EXTRACTED DATA:
==*==

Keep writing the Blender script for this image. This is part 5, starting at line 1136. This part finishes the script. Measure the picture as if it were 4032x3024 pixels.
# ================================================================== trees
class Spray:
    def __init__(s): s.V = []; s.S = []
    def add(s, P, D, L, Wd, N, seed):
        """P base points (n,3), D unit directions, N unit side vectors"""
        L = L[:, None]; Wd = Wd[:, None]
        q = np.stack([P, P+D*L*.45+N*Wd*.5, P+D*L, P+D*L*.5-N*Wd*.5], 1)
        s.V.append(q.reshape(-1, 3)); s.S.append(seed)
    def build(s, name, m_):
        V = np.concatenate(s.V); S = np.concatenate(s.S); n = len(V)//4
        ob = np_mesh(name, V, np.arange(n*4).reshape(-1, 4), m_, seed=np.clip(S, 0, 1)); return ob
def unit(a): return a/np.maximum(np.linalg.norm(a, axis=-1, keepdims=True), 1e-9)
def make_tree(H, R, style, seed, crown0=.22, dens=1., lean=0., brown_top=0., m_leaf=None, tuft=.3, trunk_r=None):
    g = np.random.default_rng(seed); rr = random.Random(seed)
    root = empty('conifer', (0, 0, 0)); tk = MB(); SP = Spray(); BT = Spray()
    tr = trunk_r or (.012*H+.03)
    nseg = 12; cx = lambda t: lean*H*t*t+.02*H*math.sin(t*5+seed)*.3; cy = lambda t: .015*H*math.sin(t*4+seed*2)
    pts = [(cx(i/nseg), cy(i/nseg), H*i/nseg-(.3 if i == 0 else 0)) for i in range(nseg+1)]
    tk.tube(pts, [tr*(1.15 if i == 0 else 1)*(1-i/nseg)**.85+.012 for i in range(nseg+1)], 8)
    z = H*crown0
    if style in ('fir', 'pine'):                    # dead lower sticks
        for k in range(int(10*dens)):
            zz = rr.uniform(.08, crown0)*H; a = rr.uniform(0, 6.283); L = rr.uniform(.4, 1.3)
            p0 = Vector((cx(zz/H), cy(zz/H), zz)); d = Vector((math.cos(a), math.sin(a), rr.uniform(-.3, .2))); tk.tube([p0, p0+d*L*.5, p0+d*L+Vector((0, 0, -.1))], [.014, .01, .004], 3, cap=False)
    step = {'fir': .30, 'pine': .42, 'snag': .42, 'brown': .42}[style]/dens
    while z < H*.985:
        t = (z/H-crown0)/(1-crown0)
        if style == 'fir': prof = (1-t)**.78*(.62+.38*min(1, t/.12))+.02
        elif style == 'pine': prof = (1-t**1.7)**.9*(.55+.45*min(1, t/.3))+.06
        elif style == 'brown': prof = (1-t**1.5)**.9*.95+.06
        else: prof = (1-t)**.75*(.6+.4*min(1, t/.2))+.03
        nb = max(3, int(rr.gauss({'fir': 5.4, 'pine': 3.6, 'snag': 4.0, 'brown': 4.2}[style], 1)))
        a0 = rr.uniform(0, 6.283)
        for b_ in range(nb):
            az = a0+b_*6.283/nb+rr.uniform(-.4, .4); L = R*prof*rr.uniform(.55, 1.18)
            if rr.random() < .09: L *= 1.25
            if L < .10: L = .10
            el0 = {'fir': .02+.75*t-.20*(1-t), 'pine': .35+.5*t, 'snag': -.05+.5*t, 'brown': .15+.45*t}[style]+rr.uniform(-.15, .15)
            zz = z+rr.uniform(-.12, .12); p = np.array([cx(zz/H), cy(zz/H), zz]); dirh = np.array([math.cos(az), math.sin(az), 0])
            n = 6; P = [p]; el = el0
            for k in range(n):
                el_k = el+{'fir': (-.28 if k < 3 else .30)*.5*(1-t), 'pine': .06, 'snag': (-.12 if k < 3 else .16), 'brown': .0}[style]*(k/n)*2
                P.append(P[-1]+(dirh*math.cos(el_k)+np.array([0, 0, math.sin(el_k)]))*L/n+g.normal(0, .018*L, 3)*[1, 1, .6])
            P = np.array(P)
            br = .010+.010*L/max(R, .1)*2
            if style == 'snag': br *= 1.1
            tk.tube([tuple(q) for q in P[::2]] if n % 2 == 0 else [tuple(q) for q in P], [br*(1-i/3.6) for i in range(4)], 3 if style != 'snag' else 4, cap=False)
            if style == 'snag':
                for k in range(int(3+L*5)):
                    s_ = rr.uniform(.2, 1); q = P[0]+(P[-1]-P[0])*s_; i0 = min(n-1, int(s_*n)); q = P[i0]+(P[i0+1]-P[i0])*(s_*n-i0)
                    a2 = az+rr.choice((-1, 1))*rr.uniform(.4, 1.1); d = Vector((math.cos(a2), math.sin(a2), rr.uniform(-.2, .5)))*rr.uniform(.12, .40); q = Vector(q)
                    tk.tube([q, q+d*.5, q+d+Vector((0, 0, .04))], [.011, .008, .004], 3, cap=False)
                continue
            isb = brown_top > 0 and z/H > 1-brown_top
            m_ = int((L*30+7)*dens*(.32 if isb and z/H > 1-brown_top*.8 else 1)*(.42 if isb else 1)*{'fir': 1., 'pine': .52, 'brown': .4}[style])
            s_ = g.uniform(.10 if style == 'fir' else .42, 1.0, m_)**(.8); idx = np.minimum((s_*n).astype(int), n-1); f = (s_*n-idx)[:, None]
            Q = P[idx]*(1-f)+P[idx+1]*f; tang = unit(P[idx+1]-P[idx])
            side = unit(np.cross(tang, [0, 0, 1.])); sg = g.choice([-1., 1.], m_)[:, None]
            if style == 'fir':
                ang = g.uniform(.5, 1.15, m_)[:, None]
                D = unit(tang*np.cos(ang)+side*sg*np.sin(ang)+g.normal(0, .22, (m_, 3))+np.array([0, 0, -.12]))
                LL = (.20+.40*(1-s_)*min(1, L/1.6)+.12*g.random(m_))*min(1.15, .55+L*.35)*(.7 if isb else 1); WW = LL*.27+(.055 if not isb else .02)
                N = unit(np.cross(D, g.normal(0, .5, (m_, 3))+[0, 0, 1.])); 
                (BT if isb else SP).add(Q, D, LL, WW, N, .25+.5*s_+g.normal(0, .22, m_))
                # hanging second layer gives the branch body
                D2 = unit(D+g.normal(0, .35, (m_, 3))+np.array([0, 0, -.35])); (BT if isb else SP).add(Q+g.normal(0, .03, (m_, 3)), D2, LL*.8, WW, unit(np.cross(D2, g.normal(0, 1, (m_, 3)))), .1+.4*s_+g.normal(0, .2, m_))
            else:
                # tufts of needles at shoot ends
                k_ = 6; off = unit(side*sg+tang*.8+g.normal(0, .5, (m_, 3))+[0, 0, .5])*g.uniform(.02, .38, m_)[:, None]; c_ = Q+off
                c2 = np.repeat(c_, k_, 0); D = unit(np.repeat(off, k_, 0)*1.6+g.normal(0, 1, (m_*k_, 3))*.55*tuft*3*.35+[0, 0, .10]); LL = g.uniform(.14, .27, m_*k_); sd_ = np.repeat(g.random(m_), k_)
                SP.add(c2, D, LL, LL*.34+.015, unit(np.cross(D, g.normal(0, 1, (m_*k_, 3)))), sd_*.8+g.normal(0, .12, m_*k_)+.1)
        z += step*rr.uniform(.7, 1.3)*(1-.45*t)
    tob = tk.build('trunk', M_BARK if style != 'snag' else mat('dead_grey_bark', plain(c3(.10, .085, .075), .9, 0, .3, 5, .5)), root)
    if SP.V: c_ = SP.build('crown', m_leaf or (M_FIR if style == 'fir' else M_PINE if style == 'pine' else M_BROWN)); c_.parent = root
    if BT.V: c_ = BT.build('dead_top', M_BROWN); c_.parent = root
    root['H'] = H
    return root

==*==

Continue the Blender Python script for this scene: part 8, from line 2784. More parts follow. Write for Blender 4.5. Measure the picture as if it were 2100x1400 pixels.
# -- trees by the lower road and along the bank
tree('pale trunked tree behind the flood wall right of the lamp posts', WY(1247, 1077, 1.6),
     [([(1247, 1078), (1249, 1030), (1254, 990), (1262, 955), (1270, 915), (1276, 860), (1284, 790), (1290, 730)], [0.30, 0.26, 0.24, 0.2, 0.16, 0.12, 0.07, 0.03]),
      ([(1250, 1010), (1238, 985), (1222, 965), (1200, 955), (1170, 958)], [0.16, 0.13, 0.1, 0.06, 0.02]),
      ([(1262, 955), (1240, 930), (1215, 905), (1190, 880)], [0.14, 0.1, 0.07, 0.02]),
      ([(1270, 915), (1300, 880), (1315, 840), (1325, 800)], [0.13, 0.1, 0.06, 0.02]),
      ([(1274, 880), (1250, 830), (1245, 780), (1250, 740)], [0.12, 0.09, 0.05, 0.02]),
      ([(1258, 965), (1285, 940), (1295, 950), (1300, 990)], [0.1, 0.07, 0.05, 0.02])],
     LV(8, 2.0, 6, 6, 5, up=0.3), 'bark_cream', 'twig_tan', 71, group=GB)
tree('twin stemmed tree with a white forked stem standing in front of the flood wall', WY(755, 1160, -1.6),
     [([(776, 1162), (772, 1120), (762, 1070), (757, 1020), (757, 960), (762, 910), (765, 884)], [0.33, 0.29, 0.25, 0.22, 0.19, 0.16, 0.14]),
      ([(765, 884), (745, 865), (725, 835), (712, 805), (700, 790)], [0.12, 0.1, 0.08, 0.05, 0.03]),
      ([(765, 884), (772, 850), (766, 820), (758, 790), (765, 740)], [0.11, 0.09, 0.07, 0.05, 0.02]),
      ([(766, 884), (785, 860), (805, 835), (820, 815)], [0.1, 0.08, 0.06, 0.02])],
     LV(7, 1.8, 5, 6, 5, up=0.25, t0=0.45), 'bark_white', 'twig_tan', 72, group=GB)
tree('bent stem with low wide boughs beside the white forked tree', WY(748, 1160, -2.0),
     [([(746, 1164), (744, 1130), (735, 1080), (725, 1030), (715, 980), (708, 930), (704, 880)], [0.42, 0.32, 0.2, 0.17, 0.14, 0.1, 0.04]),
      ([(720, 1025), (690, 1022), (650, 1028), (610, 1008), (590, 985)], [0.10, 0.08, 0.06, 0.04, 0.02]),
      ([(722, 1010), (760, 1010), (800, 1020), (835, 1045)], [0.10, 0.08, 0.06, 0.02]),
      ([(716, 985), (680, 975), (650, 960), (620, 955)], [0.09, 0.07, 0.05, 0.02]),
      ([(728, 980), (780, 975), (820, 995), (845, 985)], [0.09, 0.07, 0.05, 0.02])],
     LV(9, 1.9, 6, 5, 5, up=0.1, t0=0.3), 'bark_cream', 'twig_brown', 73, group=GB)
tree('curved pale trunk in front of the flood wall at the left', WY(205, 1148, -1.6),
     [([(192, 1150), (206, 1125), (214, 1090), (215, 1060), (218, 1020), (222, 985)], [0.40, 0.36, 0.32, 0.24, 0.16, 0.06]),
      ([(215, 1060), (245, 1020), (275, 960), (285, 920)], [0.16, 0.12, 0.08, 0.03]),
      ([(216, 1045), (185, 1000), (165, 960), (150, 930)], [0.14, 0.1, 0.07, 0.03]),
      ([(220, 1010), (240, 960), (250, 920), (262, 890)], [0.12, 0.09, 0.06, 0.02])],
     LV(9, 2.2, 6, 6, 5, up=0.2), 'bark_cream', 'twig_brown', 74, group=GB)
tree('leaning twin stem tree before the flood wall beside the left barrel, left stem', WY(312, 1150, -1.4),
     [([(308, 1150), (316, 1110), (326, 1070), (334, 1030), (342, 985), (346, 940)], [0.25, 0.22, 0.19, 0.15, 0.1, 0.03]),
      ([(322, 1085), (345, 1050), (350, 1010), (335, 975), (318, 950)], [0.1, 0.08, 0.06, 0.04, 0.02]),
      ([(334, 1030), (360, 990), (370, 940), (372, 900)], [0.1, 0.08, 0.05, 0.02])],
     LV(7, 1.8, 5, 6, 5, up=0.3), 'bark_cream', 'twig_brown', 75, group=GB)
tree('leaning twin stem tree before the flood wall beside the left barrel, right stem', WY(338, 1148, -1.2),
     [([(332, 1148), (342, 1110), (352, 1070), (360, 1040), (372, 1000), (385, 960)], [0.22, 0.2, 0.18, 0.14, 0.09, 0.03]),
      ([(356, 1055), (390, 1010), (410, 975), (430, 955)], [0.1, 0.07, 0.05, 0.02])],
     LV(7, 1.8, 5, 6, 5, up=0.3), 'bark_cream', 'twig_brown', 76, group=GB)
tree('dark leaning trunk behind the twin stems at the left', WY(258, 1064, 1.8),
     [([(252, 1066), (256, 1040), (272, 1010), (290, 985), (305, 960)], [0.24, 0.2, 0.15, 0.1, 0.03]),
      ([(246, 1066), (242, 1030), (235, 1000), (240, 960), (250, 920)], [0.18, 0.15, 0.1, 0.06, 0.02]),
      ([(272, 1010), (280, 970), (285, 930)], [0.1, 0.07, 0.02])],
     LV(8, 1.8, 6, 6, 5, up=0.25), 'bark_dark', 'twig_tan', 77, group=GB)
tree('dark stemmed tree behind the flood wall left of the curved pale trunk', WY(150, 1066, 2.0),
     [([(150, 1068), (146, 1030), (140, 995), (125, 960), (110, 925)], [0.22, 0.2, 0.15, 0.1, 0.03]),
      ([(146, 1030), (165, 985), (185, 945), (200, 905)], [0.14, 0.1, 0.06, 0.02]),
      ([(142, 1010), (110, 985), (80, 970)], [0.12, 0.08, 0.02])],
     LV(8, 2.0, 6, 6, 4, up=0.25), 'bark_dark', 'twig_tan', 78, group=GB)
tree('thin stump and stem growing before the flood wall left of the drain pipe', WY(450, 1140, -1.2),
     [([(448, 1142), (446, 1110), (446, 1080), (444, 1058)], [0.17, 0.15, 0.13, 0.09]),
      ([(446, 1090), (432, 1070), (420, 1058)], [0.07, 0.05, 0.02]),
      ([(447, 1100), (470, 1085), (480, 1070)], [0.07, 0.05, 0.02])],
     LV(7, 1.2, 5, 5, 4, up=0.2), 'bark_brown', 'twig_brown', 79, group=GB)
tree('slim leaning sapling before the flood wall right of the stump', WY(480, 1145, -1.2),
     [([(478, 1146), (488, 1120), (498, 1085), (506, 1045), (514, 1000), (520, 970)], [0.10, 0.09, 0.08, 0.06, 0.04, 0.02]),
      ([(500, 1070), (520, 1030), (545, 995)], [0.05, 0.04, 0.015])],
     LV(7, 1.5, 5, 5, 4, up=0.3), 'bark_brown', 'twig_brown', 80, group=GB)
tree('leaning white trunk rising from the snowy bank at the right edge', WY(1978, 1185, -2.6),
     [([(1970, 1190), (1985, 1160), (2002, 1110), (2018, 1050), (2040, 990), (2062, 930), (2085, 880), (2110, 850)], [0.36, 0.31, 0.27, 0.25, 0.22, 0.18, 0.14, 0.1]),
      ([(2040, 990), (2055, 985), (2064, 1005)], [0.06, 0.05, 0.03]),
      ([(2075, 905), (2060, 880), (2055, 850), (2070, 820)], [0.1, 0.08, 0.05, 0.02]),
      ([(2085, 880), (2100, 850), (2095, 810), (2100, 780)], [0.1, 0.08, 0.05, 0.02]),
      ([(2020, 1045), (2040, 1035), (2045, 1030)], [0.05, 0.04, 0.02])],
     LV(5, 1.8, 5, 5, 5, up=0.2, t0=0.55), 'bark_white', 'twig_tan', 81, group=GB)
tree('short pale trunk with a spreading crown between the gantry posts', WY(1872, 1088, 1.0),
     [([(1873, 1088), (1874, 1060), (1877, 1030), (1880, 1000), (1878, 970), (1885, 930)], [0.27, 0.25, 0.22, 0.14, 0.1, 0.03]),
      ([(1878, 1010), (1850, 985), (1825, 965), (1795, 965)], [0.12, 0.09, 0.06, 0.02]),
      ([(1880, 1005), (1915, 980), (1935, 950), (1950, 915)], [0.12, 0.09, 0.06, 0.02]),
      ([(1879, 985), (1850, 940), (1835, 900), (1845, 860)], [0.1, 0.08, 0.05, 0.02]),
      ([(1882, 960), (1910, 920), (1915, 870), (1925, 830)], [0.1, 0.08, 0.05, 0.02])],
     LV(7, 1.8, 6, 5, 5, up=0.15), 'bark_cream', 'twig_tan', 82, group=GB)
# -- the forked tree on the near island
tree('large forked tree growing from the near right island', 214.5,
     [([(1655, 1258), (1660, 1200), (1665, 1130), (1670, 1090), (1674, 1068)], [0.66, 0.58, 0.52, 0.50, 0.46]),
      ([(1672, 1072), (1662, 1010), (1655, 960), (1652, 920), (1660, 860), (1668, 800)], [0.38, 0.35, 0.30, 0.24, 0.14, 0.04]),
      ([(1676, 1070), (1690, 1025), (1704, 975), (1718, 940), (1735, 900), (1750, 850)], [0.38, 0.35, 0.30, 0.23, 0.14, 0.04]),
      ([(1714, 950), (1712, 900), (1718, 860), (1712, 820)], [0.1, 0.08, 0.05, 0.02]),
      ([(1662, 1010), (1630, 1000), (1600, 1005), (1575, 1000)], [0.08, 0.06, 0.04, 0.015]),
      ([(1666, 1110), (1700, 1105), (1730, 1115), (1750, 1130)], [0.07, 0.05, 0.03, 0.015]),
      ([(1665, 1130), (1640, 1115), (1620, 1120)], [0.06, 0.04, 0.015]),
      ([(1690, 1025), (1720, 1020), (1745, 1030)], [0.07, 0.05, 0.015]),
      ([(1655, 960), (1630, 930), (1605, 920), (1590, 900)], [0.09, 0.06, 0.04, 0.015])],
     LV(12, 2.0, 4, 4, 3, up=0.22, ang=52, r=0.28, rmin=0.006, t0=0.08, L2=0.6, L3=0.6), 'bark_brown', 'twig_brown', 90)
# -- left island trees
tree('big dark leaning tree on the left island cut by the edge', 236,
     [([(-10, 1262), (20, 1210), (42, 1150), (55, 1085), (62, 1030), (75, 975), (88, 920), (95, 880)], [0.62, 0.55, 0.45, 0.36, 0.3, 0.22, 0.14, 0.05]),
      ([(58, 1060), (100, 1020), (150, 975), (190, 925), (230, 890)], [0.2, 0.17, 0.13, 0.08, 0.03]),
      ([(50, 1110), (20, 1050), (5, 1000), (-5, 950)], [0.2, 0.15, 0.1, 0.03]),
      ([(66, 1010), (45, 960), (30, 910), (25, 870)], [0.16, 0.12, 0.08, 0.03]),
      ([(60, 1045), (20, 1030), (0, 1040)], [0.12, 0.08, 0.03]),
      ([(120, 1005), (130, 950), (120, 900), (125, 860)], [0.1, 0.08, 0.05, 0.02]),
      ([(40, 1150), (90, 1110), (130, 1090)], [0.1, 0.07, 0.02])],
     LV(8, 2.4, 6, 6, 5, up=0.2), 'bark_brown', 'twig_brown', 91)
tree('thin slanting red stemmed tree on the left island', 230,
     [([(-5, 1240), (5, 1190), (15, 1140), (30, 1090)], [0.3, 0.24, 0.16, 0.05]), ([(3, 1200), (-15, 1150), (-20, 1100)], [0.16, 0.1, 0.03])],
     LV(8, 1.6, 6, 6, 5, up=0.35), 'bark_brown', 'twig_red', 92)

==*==

DIRECTIVE: Pull out all lines containing the word "part" from the entries above.

ANSWER FOR THE TASK:
Keep writing the Blender script for this image. This is part 5, starting at line 1136. This part finishes the script. Measure the picture as if it were 4032x3024 pixels.
Continue the Blender Python script for this scene: part 8, from line 2784. More parts follow. Write for Blender 4.5. Measure the picture as if it were 2100x1400 pixels.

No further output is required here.